Crítica – Radioactive

Cine biografias carregam uma má fama. E não sem boa razão, já que é frequente que elas apostem num comodismo narrativo, perdendo o foco do que torna o biografado tão fascinante, ou então, diante da incapacidade de se resumir uma vida inteira em duas horas, decidem partir para um “Melhores Momentos” da carreira do protagonista, se tornando mais um slideshow do que um filme propriamente dito. Recentemente, duas biografias foram lançadas, uma que representa o pior do gênero, Bohemian Rhapsody (veja nossa crítica aqui), e outra que mostra que, com um pouco de inventividade, dá para construir uma experiência memorável – o caso de Rocketman.

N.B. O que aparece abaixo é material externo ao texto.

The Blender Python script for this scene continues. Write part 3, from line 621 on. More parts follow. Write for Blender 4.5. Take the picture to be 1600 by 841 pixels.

Radioactive, biografia de Marie Curie dirigida por Marjane Satrapi, é um filme preso entre essas duas possibilidades de execução. Ele intercala entre uma narrativa mais “compartimentalizada”, acompanhando fases diferentes da vida da cientista, mas buscando mais do que simplesmente contar os eventos da vida de Curie, explorando as conexões entre ciência e sentimentos humanos, ou a ímpetos que não tem nada a ver com a racionalidade científica.

Radioactive acompanha a premiada cientista, interpretada aqui por Rosamund Pike, ao longo de sua carreira, da descoberta dos elementos rádio e polônio até sua participação na I Guerra Mundial. Muito do seu trabalho científico é representado, claro, por diversas as montagens de Curie em seu laboratório, realizando testes e experimentos. No entanto, a obra nem sempre é pautada por isso, não tendo medo de explorar assuntos mais esotéricos, por assim dizer. Quando ela pergunta para Pierre (Sam Riley) o porquê do interesse em trazê-la para o laboratório dele, ele responde “instinto”, e toda a relação deles é pautada por essa questão não tão científica, apesar de ser isso o que os une.

Não à toa que os momentos mais inspirados visualmente do filme se dão quando o par está junto, sempre conectando os sentimentos dos dois aos eventos físicos e químicos que os cercam. O primeiro beijo do casal é marcado por uma forte chama ao fundo da cena. Após transarem, Satrapi conecta o evento com a ebulição de uma molécula. Tudo criando paralelos visuais muito interessantes entre a vida dos dois com suas atividades intelectuais, porém sempre deixando claro que há algo que “escapa” à racionalidade pura. Similar ao momento do “instinto” de Pierre, em certo momento, Curie afirma ter “fé” naquilo que diz.

Mas então, quando Radioactive entra no seu segundo momento, com Pierre fora de cena, logo adota o ritmo mais célere e comum de biografias, e os eventos viram itens em uma lista de tarefas, com a produção abordando os ataques xenófobos que Curie sofreu, e um affair que teve com outro cientista. Entretanto, isso acaba passando adiante para seus feitos durante a I Guerra Mundial. Esse evento em particular é muito interessante, mostrando Curie navegando as águas da política em favor da ciência, e os campos de batalha, esparsos e sombrios, apropriadamente representando a futilidade e os horrores da guerra.

Há também uma tentativa de colocar em cena o legado deixado pela descoberta da cientista. Com diversos flashforwards mostrando eventos que derivam da descoberta da radioatividade, alguns bons (como um tratamento para o câncer) e outros trágicos (como o bombardeio de Hiroshima), esses instantes são pouco integrados à narrativa – com exceção de um, criado em paralelo com um discurso sobre as benesses da ciência – e acabam atrapalhando o ritmo da obra.

Radioactive não é a típica cine biografia “isca de Oscar”, como sempre aparece de vez em quando. A sua ambição de se destacar do bando é visível, mesmo que não consiga se desvencilhar totalmente das falhas tão presentes do gênero. Entre o banal e o instigante, o longa de Marjane Satrapi certamente deixa sua marca, ainda que não seja profunda o bastante.